10 Top Little-Know Destinations in Europe

Published 2 years ago on September 26, 2017
By Vincent

Europe has many attractions dotted throughout, with various cultures and countries all jostling for attention and most people aware of the top attractions in capitals such as London, Paris, and Rome but there are some real cultural treats to be found outside of these. Unknown corners of the continent can offer up a far more intimate travel experience with fewer thronging crowds to get through and a sidestepping of rampant commercialism. Here are Europe's 10 Best Hidden Destinations.

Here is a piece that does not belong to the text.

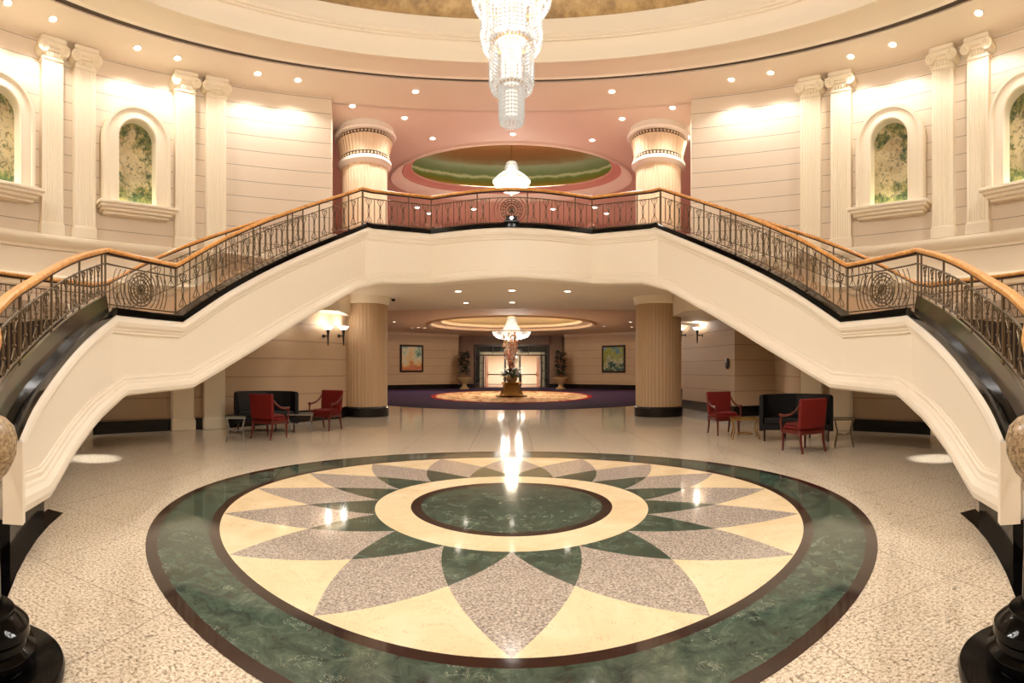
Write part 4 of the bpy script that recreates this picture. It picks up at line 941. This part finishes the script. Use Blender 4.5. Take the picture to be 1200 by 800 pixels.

1. Freiburg im Breisgau, Germany

On the very edge of the famed Black Forest, this city sits in the shadow of the tree-covered hill of Schlossberg. Mountain bike trails lead down from the hills into the valley whilst road cyclists can make the most of the gloriously flat roads along the Dreisam river. Home to one of the oldest churches in Europe with the Münster cathedral, its history is beautifully in tune with its picturesque setting.

Sergey Dzyuba/

Not too far from the Swiss border, it is quite possible to do a day trip from Zurich or Basel.

2. Sibiu, Romania

Constructed in the middle ages by German settlers, Sibiu brings together a set of different cultures from Romania, Germany, and Hungary. Another cyclist friendly city, it is a mix of medieval charm and lush parkland inside one of Europe's best kept fortified citadels.

Balate Dorin/

The Cibin River runs right by Sibiu and it is the former capital of Transylvania.

3. Odense, Denmark

Birthplace of the fairy tale creator Hans Christian Andersen, the city pays homage to him with many a statue and museum proclaiming his influence and even has a public bench with many of his characters carved into it.

Adrian Stoiedin/

The third largest city in Denmark, Odense has plenty of wonderful restaurants and galleries to visit and is designed with pedestrians and cyclists in mind. A coastal city on the island of Funen where it has been the capital for over 1000 years.

4. Vézelay, France

A UNESCO world heritage site, predominantly because if its Romanesque Basilica of St. Magdalene, Vézelay Abbey which is a stunning church that dates all the way back to the 11th century.

Michal Szymanski/

A hilltop town in the French countryside it is often covered in geraniums during summer which can be fully enjoyed from the many independent cafes throughout the Cure Valley which more often than not will serve the locally grown white wines. 

5. Pilsen, Czech Republic

In part, heavily industrialized what with it being the home of Skoda Motorworks and Pilsner beer, Pilsen still holds some spectacular architecture and scenery around its gardens, museums, and galleries.


Not too far from Prague, it often gets unfairly by-passed by those heading straight for the Czech capital.

6. Coimbra, Portugal

The former capital of Portugal and home to one of the world's oldest universities, Coimbra has brilliant medieval and Roman architecture at the heart of the city with Roman ruins and a hill-top fortress to wander around.


An easy trip from either Porto or Lisbon, the university quarter of Coimbra has some of the most stunning architecture in the city and many beautiful churches.

7. Mons, Belgium

The Belfry, the Neolithic Mines in Spiennes and the Dou Dou at Mons are all considered UNESCO masterpieces and it also has the former of home of Vincent Van Gough, which is open to the public and is the capital of the province of Hainaut.

Gabor Kovacs Photography/

Little wonder then that it was named European capital of culture for 2015. 

8. Torún, Poland

Famous for its gingerbread or piernicki, this city is also where the great astronomer Nicolaus Copernicus was born and the city has clung to its son with statues and museums dedicated to him as well as his own shaped piernicki. 


Noticeably different from Krakow and Warsaw, Torun is well worth the visit on the banks of the Vistula River.

9. Matera, Italy

According to UNESCO, Matera is "the most outstanding, intact example of a troglodyte settlement in the Mediterranean region, perfectly adapted to its terrain and ecosystem," and they should know.


Rich in history and culture, there are many cave dwellings bored into the hillside which can be explored and toured and some are even available to spend the night in. Not as well known as many other Italian destinations but with fantastic history just as impressive as any other region of the country.

10. Maastricht, The Netherlands

Split by the Meuse river, Maastricht is just as beautiful as Dutch capital, Amsterdam. Filled with stunning castles and surrounded by countryside, Maastricht is a bit of an overlooked gem.


With a network of underground tunnels that residents used, when under attack, to sneak up on enemies the history of the city is fascinating and there are plenty of vineyards and galleries to relax in afterward.